Come si è arrivato alla decisione di escludere gli atleti di Russia e Bielorussia. 
«Purtroppo non avevamo scelta, davanti a noi ci erano rimaste due sole possibilità: o pretendere dagli atleti russi e bielorussi una condanna scritta della guerra, e dunque di fatto di Vladimir Putin, oppure la loro esclusione. Dopo aver riflettuto sulle possibili implicazioni per la sicurezza degli atleti, abbiamo preferito optare per l’esclusione. Una decisione molto dolorosa, la più difficile di sempre probabilmente». 

Quanto hanno pesato le pressioni esercitate dal governo di Boris Johnson? 
«E’ evidente che è stata una decisione concordata con le autorità di questo paese. Wimbledon va oltre il semplice torneo di tennis, è una delle principali istituzioni di questo paese, e non potevamo rischiare che venisse strumentalizzato». 

C’è chi l’ha definita una decisione ingiusta e discriminatoria, che punisce i singoli atleti per il loro passaporto, andando ben oltre le sanzioni previste dal Comitato Olimpico, riservate alle sole squadre nazionali.  
«Comprendo i rilievi critici e sapevamo che sarebbe stata oggetto di dibattito.
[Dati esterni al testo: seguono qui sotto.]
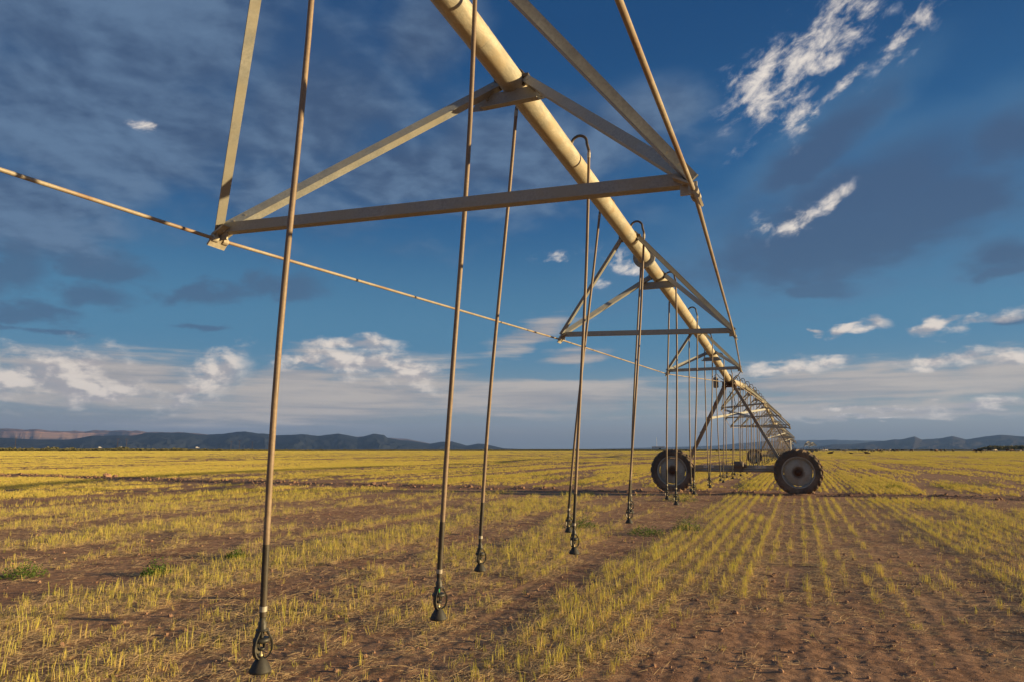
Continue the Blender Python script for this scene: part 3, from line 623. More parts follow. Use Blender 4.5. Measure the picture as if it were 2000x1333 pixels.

Ma noi avevamo la responsabilità di tutelare l’integrità del torneo e nello stesso tempo dare un segnale forte e chiaro di condanna della guerra». 
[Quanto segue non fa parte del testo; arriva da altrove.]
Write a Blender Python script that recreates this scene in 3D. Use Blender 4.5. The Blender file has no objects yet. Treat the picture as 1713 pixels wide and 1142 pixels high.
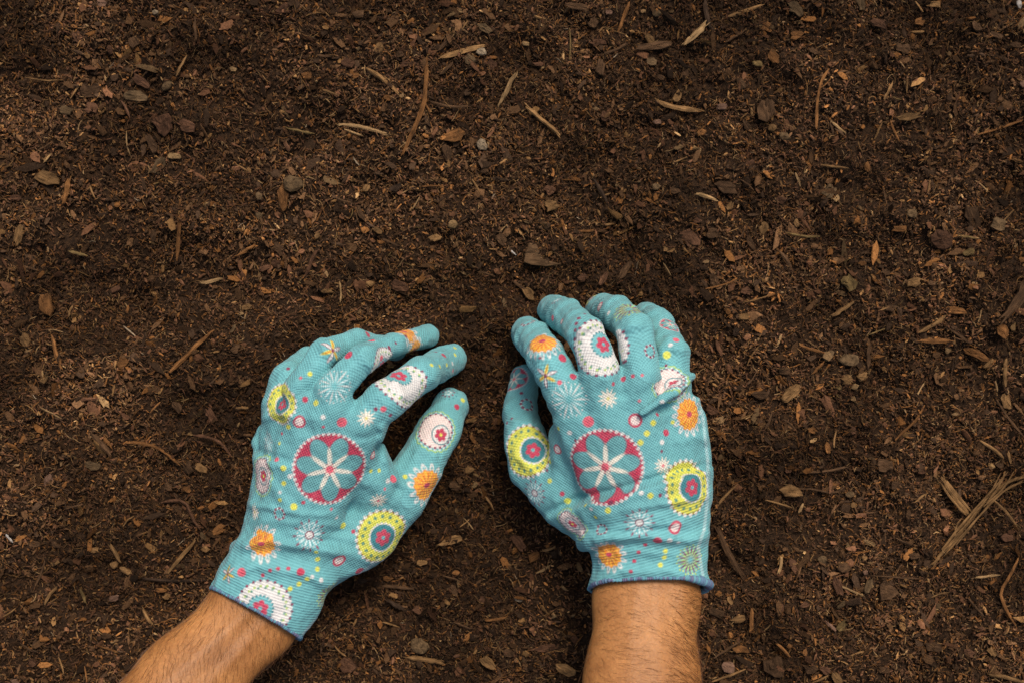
import bpy, math, random
import numpy as np

# ------------------------------------------------------------------ camera, sky, sun, exposure
scene = bpy.context.scene
COL = scene.collection
CAM_H = 950.0                      # millimetres above the soil
PXMM = 0.4                         # millimetres on the soil per photograph pixel
cam_d = bpy.data.cameras.new("camera")
cam = bpy.data.objects.new("camera", cam_d)
COL.objects.link(cam)
cam.location = (0, 0, CAM_H / 1000)
cam.rotation_euler = (0, 0, 0)
cam_d.sensor_width = 36.0
cam_d.lens = 36.0 * CAM_H / (1713 * PXMM)
cam_d.clip_start = 0.05
cam_d.clip_end = 200.0
cam_d.dof.use_dof = True
cam_d.dof.focus_distance = (CAM_H - 62) / 1000
cam_d.dof.aperture_fstop = 9.0
scene.camera = cam

SUN_EL, SUN_AZ = math.radians(58), math.radians(20)      # azimuth from +Y (top of the picture), clockwise
world = bpy.data.worlds.new("World")
scene.world = world
world.use_nodes = True
wn = world.node_tree
sky = wn.nodes.new("ShaderNodeTexSky")
sky.sky_type = 'NISHITA'
sky.sun_disc = False
sky.sun_elevation = SUN_EL
sky.sun_rotation = SUN_AZ
sky.air_density = 1.0
sky.dust_density = 6.0
sky.ozone_density = 0.6
bg = wn.nodes["Background"]
bg.inputs["Strength"].default_value = 0.064
wn.links.new(sky.outputs[0], bg.inputs["Color"])
sun_d = bpy.data.lights.new("sun", 'SUN')
sun_d.energy = 1.5
sun_d.angle = math.radians(18)
sun_d.color = (1.0, 0.90, 0.77)
sun = bpy.data.objects.new("sun", sun_d)
COL.objects.link(sun)
sun.rotation_euler = (-(math.pi / 2 - SUN_EL), 0, -SUN_AZ)
vs = scene.view_settings
vs.view_transform = 'Standard'
vs.look = 'None'
vs.gamma = 1.0
vs.use_curve_mapping = False
vs.exposure = 0.68

# ------------------------------------------------------------------ small helpers
rng = np.random.default_rng(7)
pyr = random.Random(11)


def lin(r, g, b):
    c = np.array([r, g, b], float) / 255.0
    return np.where(c <= 0.04045, c / 12.92, ((c + 0.055) / 1.055) ** 2.4)


def W(px, py, z):
    k = PXMM * (CAM_H - z) / CAM_H
    return np.array([(px - 856.5) * k, (571.0 - py) * k, z])


def Rpx(r, z):
    return r * PXMM * (CAM_H - z) / CAM_H


def tag(o, label=None, cat=None, group=None, kind=None):
    if label: o["label"] = label
    if cat: o["category"] = cat
    if group: o["group"] = group
    if kind: o["kind"] = kind
    return o


def np_mesh(name, V, F, smooth=False, colors=None, attrs=None):
    """V (n,3) in mm, F (m,k) with k = 3 or 4."""
    me = bpy.data.meshes.new(name)
    V = np.asarray(V, np.float32) * 0.001
    F = np.asarray(F, np.int32)
    m, k = F.shape
    me.vertices.add(len(V))
    me.vertices.foreach_set("co", V.ravel())
    me.loops.add(m * k)
    me.loops.foreach_set("vertex_index", F.ravel())
    me.polygons.add(m)
    me.polygons.foreach_set("loop_start", np.arange(0, m * k, k, dtype=np.int32))
    me.polygons.foreach_set("loop_total", np.full(m, k, np.int32))
    me.polygons.foreach_set("use_smooth", np.full(m, smooth, bool))
    me.update(calc_edges=True)
    if colors is not None:
        a = me.attributes.new("print", 'FLOAT_COLOR', 'POINT')
        c = np.ones((len(V), 4), np.float32)
        c[:, :3] = colors
        a.data.foreach_set("color", c.ravel())
    for nm, arr in (attrs or {}).items():
        a = me.attributes.new(nm, 'FLOAT_VECTOR', 'POINT')
        a.data.foreach_set("vector", np.asarray(arr, np.float32).ravel())
    return me


def link(name, me, mat, parent=None):
    o = bpy.data.objects.new(name, me)
    if mat is not None and me is not None and not me.materials:
        me.materials.append(mat)
    COL.objects.link(o)
    if parent is not None:
        o.parent = parent
    return o


_tab = np.random.default_rng(3).random((256, 256))


def vnoise(x, y, s, seed=0):
    """value noise in -0.5..0.5, feature size s (mm)"""
    X = x / s + seed * 17.37
    Y = y / s + seed * 9.71
    xi = np.floor(X).astype(int); yi = np.floor(Y).astype(int)
    fx = X - xi; fy = Y - yi
    fx = fx * fx * (3 - 2 * fx); fy = fy * fy * (3 - 2 * fy)
    g = lambda a, b: _tab[(a) & 255, (b + seed * 31) & 255]
    return (g(xi, yi) * (1 - fx) * (1 - fy) + g(xi + 1, yi) * fx * (1 - fy)
            + g(xi, yi + 1) * (1 - fx) * fy + g(xi + 1, yi + 1) * fx * fy) - 0.5


# hollows scraped by the fingertips and natural dips: (px, py, radius px, depth mm)
TIPS = [(754, 600), (714, 562), (664, 584), (560, 604), (755, 677), (881, 557), (925, 519), (1007, 520), (1082, 532), (877, 634)]   # where the fingertips press in
HOLLOWS = [(800, 625, 45, 6), (700, 520, 60, 5), (900, 480, 60, 5), (790, 700, 40, 5), (820, 600, 40, 4), (680, 640, 40, 6), (940, 590, 40, 6),
           (440, 470, 60, 9), (220, 520, 75, 10), (1035, 405, 40, 9), (1625, 830, 85, 9), (1480, 655, 50, 7), (1430, 1060, 60, 8),
           (40, 155, 60, 8), (1340, 35, 60, 7), (1215, 960, 60, 7), (560, 240, 55, 6), (1680, 280, 60, 8), (650, 690, 60, 6),
           (1500, 435, 50, 6), (860, 470, 45, 5), (310, 455, 60, 8), (1570, 640, 60, 6), (1190, 820, 50, 6), (20, 950, 60, 7)]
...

E’ vero, come è stato confermato anche da autorevoli fonti, che non si è voluto rischiare che la Duchessa Kate Middleton dovesse premiare un eventuale vincitore russo? 
«Voglio solo dire che non potevamo permettere che Wimbledon potesse trasformarsi in un’occasione di propaganda per il governo russo. Era un rischio concreto che Wimbledon, come istituzione nazionale, non poteva correre». 

Ha qualche rimpianto rispetto a come è stata gestita l’intera vicenda? 
«Avrei preferito che ci fosse un maggiore spirito collaborativo tra tutte le componenti del mondo del tennis, senza intraprendere azioni unilaterali come, per esempio, è capitato con i punti del ranking». 

Non resta che consolarsi con il ritorno del pubblico, a piena capienza.  
«Sono d’accordo. Oltre alla sua rilevanza sportiva, Wimbledon resta innanzitutto un’esperienza per tutti coloro che varcano i nostri cancelli. Senza presunzione, qui si respira un’atmosfera unica che non ha eguali».

Qual è il segreto di Wimbledon? 
«Non sarebbe un vero segreto se glielo rivelassi. Al di là della battuta, credo che finora siamo stati bravi ad andare avanti, ma sempre nel rispetto della tradizione. Il complimento che più apprezzo, anche rispetto agli ammodernamenti che abbiamo introdotto negli ultimi anni, è che qui tutto cambia senza sembrare che cambi. Una trasformazione continua, ma nel solco della nostra lunga storia. Di cui ovviamente siamo molto orgogliosi».